The Pit and the Pendulum
| "The Pit and the Pendulum" | |
|---|---|
| Short story by Edgar Allan Poe | |
Illustration by Harry Clarke, 1919. | |
| Text available at Wikisource | |
| Country | United States |
| Language | English |
| Genres | Horror Short story |
| Publication | |
| Published in | The Gift: A Christmas and New Year's Present for 1843 |
| Publication type | Periodical |
| Publisher | Carey & Hart |
| Media type | |
| Publication date | 1842 |
"The Pit and the Pendulum" is a short story by American writer Edgar Allan Poe and a work of horror fiction.
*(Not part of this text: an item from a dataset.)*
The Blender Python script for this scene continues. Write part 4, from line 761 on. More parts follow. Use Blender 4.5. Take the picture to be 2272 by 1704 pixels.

It was first published in 1842 in the literary annual The Gift: A Christmas and New Year's Present for 1843. The story is about the torments endured by a prisoner of the Spanish Inquisition, and is set very loosely during the Peninsular War between Spain and Napoleonic France (1808–1814), although it invokes the feared Inquisition of earlier centuries. The narrator of the story describes his experience of being tortured. The story inspires fear in the reader via its heavy focus on the senses, such as sound, emphasizing the inescapable reality of the coming doom. In this it is unlike Poe's stories which invoke the supernatural. The tale has been adapted to film several times.